I have not blogged in some time and trust me, it is NOT because I cannot find things to write about:) I have been hesitant to blog sometimes with all my posts going directly to FB. I stop and think all to often if I REALLY want EVERYONE to see my thoughts, but now I have decided that people donʻt have to read my blog if they donʻt want to and how many people from FB take the time to hope over and read it. With that said, I am going to try to get back to blogging regularly since it relieves some of my stress to bitch "out loud".
The school year is 5 days away from being over and I am both happy and sad about this. I am so happy not having to get up and be somewhere in the morning, but I also donʻt want to waste the summer away sitting at the pool and sleeping in. I want to be disciplined enough to have the kids read some books and continue learning their sight words, but structure, discipline and follow through are NOT my strongest areas:)

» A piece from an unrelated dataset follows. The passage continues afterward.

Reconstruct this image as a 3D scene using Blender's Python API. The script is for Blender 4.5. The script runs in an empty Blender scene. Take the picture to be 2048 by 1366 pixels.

I am pretty much a quitter. When things get tough or require some effort, I really have no desire to do them anymore. This, I know is an awful trait that I need to find a way to change. I wonder what other people have inside of them that makes them so devoted and willing to work so hard and why I donʻt. I try to remember before I started taking meds if I had that drive, sometimes I even stop taking them to see if that is it, but that never ends well;) I wonder if it is because I have never been pushed hard enough or needed to work for what I needed or really for what I want. Whatever the reason, I want to change it. I want to "want" enough to follow through, to work hard, to put my all into something, I just donʻt know how to get started.